SafetyNet: Safe planning for real-world self-driving vehicles using machine-learned policies
This addresses the safety-critical issue for self-driving vehicles, offering a hybrid solution that combines ML performance with safety guarantees, though it is incremental in nature.
The paper tackles the problem of ensuring safety in machine-learned planning for self-driving vehicles by introducing a rule-based fallback layer that performs sanity checks on the planner's decisions, reducing collisions by 95% in real-world urban environments.

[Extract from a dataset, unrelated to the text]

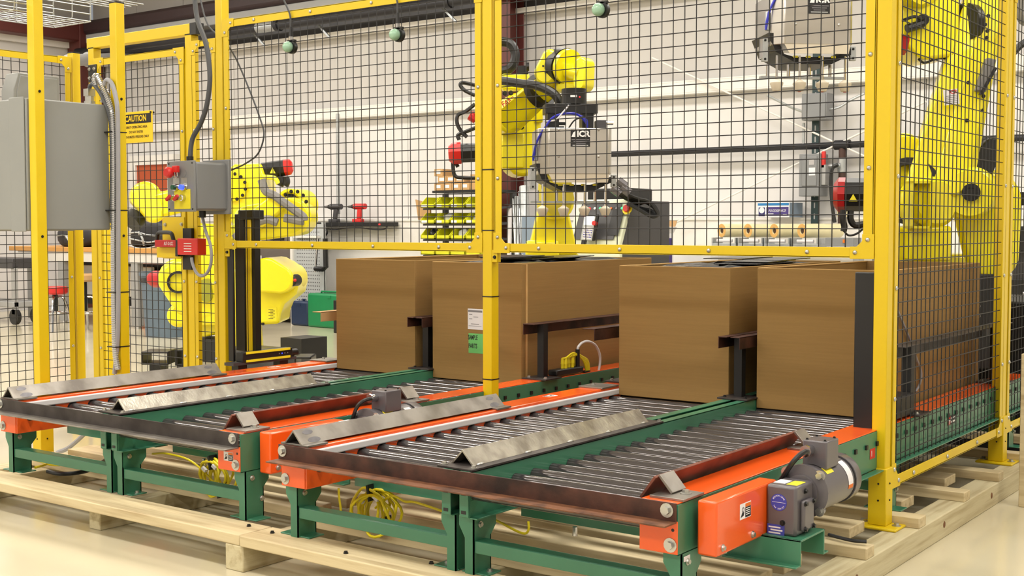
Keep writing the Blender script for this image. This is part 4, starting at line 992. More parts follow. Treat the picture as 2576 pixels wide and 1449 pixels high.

In this paper we present the first safe system for full control of self-driving vehicles trained from human demonstrations and deployed in challenging, real-world, urban environments. Current industry-standard solutions use rule-based systems for planning. Although they perform reasonably well in common scenarios, the engineering complexity renders this approach incompatible with human-level performance. On the other hand, the performance of machine-learned (ML) planning solutions can be improved by simply adding more exemplar data. However, ML methods cannot offer safety guarantees and sometimes behave unpredictably. To combat this, our approach uses a simple yet effective rule-based fallback layer that performs sanity checks on an ML planner's decisions (e.g. avoiding collision, assuring physical feasibility). This allows us to leverage ML to handle complex situations while still assuring the safety, reducing ML planner-only collisions by 95%. We train our ML planner on 300 hours of expert driving demonstrations using imitation learning and deploy it along with the fallback layer in downtown San Francisco, where it takes complete control of a real vehicle and navigates a wide variety of challenging urban driving scenarios.